Jumping the String - Head Up or Down?
Whitetail Deer
Contributors to this thread:
I had a short youtube video pop up earlier in the week and the guy was making an argument that on whitetails (probably other species too) that when their head is down their vitals drop lower when they react to the string noise because of countering their head lift. Perhaps more clearly - when a critter's head is down feeding and he hears an alarming noise he is going to raise his head and lower his shoulders to load his hips. And the vertical drop in the vitals during this process is significantly greater than when the critter has his head up and hears an alarming sound. The video was not convincing in the demonstrations, but I can see the logic of the argument.
I have had them jump the string in almost every position (walking, head up, head down...). Certainly walking seems to be less reactivity, but that isn't a solid shot for me beyond 18 yards or so.
Back to the question - do you have a sense of the comparative drop in vitals w/ head up vs down?

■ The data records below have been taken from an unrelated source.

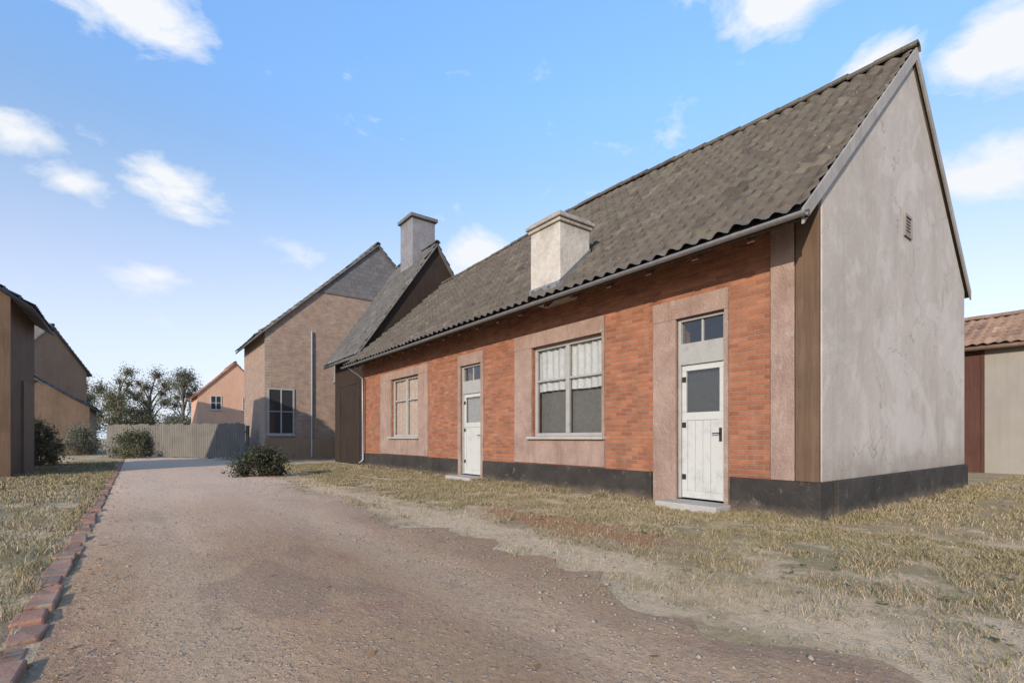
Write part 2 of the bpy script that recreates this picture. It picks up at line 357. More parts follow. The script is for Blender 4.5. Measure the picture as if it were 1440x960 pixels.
# road: strip with a slight crown and two wheel tracks, ragged edges
R0, R1 = -7.12, -4.05
ss = np.concatenate([np.linspace(-14, 30, 260), np.linspace(31, 160, 90)]); nt = 28
verts = []
for s in ss:
    l = R0; r = R1 + .45*min(max((s-4)/10, 0), 1) + .16*math.sin(s*1.3)+.10*math.sin(s*3.1+1)+random.uniform(-.09, .09)+.07*math.sin(s*7.7+2)+.05*math.sin(s*13.1)
    for k in range(nt+1):
        t = k/nt; w = l+(r-l)*t
        z = .006 + .035*(1-(2*t-1)**4) - .014*math.exp(-((t-.27)/.09)**2) - .014*math.exp(-((t-.73)/.09)**2) + .006*math.sin(s*.8+t*5)*(1-(2*t-1)**2)
        verts.append((-s, w, max(z, .005)))
q = [(i*(nt+1)+k, i*(nt+1)+k+1, (i+1)*(nt+1)+k+1, (i+1)*(nt+1)+k) for i in range(len(ss)-1) for k in range(nt)]
road = np_mesh('road', verts, np.array(q)[:, ::-1], M['road'], smooth=True)
road.location = (CX, CY, 0); road.rotation_euler = (0, 0, ROT); tag(road, kind='structure')
# worn red kerb bricks on the left edge
t = NT('kerb_brick'); g_ = t.n.new('ShaderNodeNewGeometry'); c_ = t.mix(g_.outputs['Random Per Island'], (.36, .175, .11), (.28, .16, .11))
t.color(t.mix(t.ramp(t.noise(6, 7, .7), [(.50, 0), (.64, 1)]), c_, (.30, .235, .165))); t.bump(t.noise(40, 5), .6, .01); M['kerb'] = t.m
k = MB(); s = -13.0
while s < 45:
    ln = random.uniform(.28, .36); j = random.uniform(-.02, .02); h = random.uniform(.012, .04)
    if random.random() > .07: k.box(-s-ln+random.uniform(.02, .06), -s, R0-.16+j, R0-.02+j, -.05, h)
    s += ln
k.v = [(a+random.uniform(-.014, .014), b+random.uniform(-.014, .014), c+random.uniform(-.012, .012)) for a, b, c in k.v]
kb = k.build('kerb', M['kerb'], bevel=.012); kb.location = (CX, CY, 0); kb.rotation_euler = (0, 0, ROT); tag(kb, kind='structure')

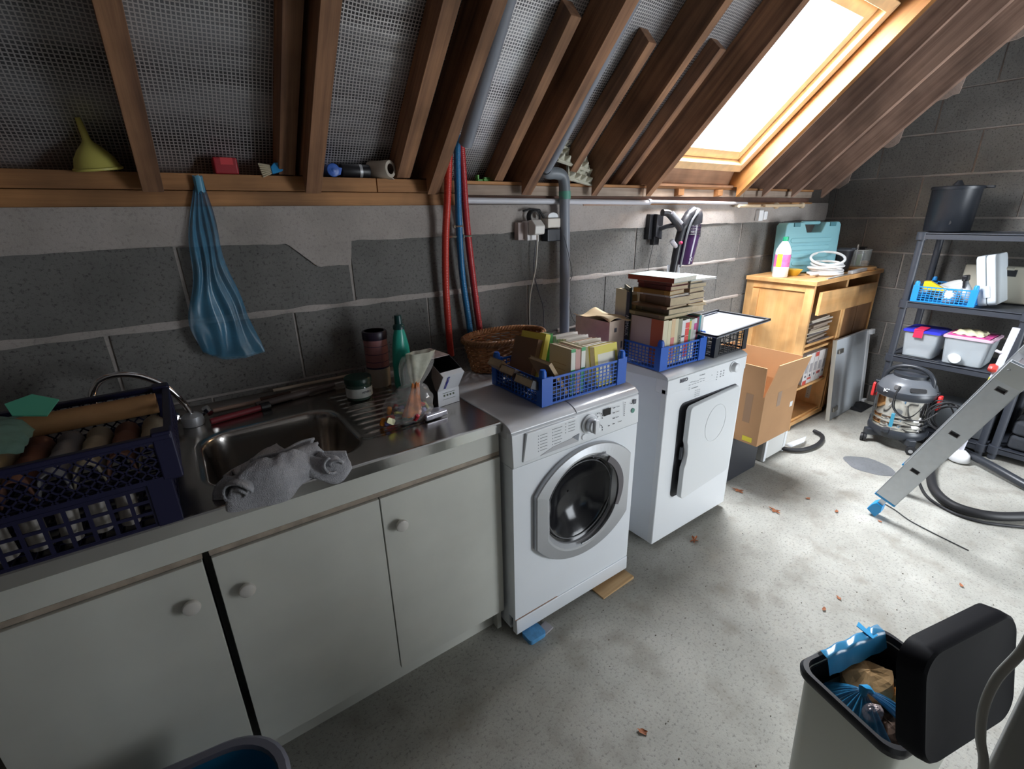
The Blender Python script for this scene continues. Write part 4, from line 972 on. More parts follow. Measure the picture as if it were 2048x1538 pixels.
def flare(u, v):
    a = 2*math.pi*u; r_ = .012 + .034*v**.8; n_ = 1+.10*math.sin(a*6+v*3)
    return Vector((.036 + .030*v + r_*math.cos(a)*n_, -.006 + .006*v + r_*.45*math.sin(a)*n_, .118 + .098*v))
MB().grid(flare, 40, 14, closeu=True).build('gathered_neck', mat('milky_neck', (.62, .62, .50), .3, alpha=.62, var=.3, vscale=30), bg, smooth=True, auto=False)
t = MB().prism([(0, 0), (.085, .01), (.07, .05), (.01, .055)], 0, .022, 'z').build('foil_packet', mat('foil_packet', (.58, .58, .66), .2, .6, var=.3, vscale=60), None, bevel=.006, seg=3); t.location = (.565, -.575, .873); tag(t, 'shiny white and red foil packet lying at the right side of the plastic bag', 'packet')
# tools behind the sink
def stick(name, label, cat, a, b_, r_, m, hd=None):
    t = thing(name, label, cat, a)
    MB().tube([a, b_], r_, 10).build('handle', m, t, smooth=True, world=True)
    if hd: MB().tube([Vector(b_), Vector(b_) + (Vector(b_)-Vector(a)).normalized()*hd[0]], hd[1], 10).build('head', hd[2], t, smooth=True, world=True)
    return t
stick('dish_brush', 'pale wooden handled brush lying along the wall behind the sink', 'brush', (.02, -.075, .885), (.17, -.075, .885), .007, mat('pale_handle', (.42, .28, .22), .5), (.10, .013, mat('bristle_brown', (.06, .03, .02), .9)))
stick('red_scraper', 'dark red handled scraper lying behind the sink bowl', 'scraper', (.01, -.165, .882), (.16, -.135, .882), .010, mat('dark_red', (.22, .02, .03), .5), (.03, .014, BLK))
stick('wooden_rod', 'thin cream wooden rod lying on the upstand behind the drainer', 'rod', (.22, -.035, .901), (.50, -.035, .901), .006, mat('rod_wood', (.42, .34, .26), .6))
stick('long_spatula', 'dark long-handled spatula lying behind the drainer', 'spatula', (.15, -.115, .885), (.33, -.080, .885), .012, mat('dark_handle', (.12, .09, .08), .5), (.10, .009, mat('dark_handle', (0,0,0))))
# blue basin at the lower left corner
bs = thing('blue_basin', 'blue plastic laundry basin with grey rim standing in front of the sink cabinet', 'basin', (-.24, -1.0, 0), (0, 0, R(-8)))
def rr3(w_, h_, r_, z): return [Vector((x, y, z)) for x, y in rrect(w_, h_, r_, 8)]
TEAL = mat('basin_blue', (.015, .14, .27), .35)
MB().loft([rr3(.30, .20, .08, .0), rr3(.36, .26, .10, .02), rr3(.42, .32, .12, .335), rr3(.41, .31, .115, .335), rr3(.35, .25, .10, .03), rr3(.30, .20, .08, .012)]).build('bowl', TEAL, bs, smooth=True)
MB().loft([rr3(.42, .32, .12, .327), rr3(.455, .355, .135, .33), rr3(.455, .355, .135, .342), rr3(.44, .34, .13, .348), rr3(.41, .31, .115, .346), rr3(.405, .305, .115, .335)], cap=False).build('rim', mat('basin_rim', (.12, .12, .15), .4), bs, smooth=True)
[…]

"For every action, there is an equal and opposite reaction." Lots of machinery works on that principle.
+1 Ambush.
All I can say is that head-up does not help them duck, but head-down does. Pretty hard to put a number on that, though..
Not sure if it was the video you saw, but I remember seeing one that Grant Woods did on this topic some time ago. Unfortunately, I cannot recall which way he was making his case, but I recall the video being interesting.
Grant Woods made the case that the head should be up when you shoot.
Conventional wisdom has always said you shoot when the animal’s head is down, feeding, and relaxed. Took a shot on a 360” glass bull this year that had his head down and was feeding. It was a very quiet and still morning. I got it on video, but that bull turned inside out in the last millisecond before the arrow got there, and I hit him in the shoulder as he was angling away into his turn. I’m convinced if his head had been up I would’ve killed him stone dead because the shot was money before he dropped and turned. It was then that I discovered Grant Woods’ video, and I begin to recall how many animals I’ve shot at long range and often they literally watch the arrow come into them. I can tell you this, the chances of me shooting in an animal to turn down from here on out are pretty much zero.
I've seen videos on this topic...it was shown in the videos that the animal (deer) with its head down moved more in the vertical direction...than if the animal was head up.position.